- Recorded data:
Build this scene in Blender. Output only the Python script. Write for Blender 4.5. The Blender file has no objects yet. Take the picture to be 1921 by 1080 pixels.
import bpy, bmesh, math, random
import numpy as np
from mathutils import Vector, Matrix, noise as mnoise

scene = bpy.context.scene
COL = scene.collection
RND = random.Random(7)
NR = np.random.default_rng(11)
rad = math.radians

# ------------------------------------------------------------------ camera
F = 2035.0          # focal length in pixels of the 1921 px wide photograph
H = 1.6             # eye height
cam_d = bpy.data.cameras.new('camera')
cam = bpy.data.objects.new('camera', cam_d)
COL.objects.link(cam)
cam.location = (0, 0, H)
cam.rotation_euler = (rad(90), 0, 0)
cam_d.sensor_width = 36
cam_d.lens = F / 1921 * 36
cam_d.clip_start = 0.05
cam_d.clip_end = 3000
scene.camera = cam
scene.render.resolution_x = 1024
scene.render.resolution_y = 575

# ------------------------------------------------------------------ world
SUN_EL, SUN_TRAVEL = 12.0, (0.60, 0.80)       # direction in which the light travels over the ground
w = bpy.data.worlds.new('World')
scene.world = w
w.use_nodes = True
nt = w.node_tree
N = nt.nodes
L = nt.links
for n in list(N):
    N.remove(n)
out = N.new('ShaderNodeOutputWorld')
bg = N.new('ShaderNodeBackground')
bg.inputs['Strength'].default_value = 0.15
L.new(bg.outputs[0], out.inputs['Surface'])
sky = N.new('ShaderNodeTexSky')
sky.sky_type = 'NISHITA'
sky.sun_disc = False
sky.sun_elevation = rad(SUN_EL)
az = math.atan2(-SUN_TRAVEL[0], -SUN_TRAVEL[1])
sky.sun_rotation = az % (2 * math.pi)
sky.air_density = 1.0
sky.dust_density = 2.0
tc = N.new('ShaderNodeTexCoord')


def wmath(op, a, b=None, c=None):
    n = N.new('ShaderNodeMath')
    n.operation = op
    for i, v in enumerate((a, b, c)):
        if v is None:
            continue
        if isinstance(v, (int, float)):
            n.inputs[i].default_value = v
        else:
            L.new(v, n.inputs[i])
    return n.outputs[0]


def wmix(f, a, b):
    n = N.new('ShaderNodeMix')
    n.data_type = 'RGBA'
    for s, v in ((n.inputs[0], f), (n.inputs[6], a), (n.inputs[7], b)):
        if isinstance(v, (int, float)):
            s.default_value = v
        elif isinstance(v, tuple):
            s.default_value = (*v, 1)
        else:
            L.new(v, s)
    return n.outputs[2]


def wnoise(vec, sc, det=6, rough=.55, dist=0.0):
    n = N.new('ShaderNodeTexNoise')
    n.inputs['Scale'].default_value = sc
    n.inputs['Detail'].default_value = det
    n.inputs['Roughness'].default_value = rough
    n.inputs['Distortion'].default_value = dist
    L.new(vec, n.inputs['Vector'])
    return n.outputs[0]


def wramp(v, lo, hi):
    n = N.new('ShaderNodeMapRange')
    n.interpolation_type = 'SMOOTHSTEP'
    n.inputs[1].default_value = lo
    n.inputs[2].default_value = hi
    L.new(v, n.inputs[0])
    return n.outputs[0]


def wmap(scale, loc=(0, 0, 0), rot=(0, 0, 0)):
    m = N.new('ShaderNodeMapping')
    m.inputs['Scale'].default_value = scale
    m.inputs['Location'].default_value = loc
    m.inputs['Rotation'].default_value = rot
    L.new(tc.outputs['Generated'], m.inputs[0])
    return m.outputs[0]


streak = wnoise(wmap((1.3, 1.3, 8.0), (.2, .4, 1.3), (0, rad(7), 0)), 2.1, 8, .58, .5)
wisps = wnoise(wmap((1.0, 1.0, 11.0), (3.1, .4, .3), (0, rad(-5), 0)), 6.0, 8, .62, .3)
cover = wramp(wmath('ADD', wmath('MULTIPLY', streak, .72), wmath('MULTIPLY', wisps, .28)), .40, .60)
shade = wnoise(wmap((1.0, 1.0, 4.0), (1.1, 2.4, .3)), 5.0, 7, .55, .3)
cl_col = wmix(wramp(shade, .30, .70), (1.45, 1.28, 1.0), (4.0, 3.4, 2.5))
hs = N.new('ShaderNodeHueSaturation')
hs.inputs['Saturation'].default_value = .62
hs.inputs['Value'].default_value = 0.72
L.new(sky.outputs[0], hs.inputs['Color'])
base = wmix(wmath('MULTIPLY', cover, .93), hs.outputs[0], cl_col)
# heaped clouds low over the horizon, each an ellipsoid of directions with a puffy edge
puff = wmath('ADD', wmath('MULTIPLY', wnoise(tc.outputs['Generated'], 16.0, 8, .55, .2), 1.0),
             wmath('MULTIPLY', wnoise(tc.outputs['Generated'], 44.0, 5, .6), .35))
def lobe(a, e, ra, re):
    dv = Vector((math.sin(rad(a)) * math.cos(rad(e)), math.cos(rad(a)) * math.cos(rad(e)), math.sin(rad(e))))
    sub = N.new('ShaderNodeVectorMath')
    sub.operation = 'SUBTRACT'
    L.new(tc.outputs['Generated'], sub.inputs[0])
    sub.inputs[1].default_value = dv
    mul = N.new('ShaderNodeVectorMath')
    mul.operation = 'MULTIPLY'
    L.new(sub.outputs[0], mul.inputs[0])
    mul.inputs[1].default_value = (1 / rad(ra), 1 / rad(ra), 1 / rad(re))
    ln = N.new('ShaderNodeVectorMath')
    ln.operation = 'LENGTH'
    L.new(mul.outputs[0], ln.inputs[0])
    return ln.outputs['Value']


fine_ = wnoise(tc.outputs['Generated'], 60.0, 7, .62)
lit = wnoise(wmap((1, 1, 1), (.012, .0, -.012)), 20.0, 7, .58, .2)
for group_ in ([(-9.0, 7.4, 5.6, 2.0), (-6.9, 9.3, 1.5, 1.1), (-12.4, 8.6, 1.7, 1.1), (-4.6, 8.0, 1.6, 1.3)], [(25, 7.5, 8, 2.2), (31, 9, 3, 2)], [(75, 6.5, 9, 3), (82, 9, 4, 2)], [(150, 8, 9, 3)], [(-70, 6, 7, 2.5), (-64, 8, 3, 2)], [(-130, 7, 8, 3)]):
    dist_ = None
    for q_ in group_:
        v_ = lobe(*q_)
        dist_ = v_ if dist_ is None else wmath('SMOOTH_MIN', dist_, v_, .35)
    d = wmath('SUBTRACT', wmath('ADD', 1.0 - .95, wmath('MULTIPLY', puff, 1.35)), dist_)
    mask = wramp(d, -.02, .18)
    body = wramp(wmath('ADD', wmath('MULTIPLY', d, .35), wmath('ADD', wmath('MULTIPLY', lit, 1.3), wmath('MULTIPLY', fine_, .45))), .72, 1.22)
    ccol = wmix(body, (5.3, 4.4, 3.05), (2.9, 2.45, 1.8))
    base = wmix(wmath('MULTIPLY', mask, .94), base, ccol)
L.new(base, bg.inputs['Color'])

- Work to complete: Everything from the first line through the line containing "rad = math.radians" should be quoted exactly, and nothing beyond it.

- The response:
Build this scene in Blender. Output only the Python script. Write for Blender 4.5. The Blender file has no objects yet. Take the picture to be 1921 by 1080 pixels.
import bpy, bmesh, math, random
import numpy as np
from mathutils import Vector, Matrix, noise as mnoise

scene = bpy.context.scene
COL = scene.collection
RND = random.Random(7)
NR = np.random.default_rng(11)
rad = math.radians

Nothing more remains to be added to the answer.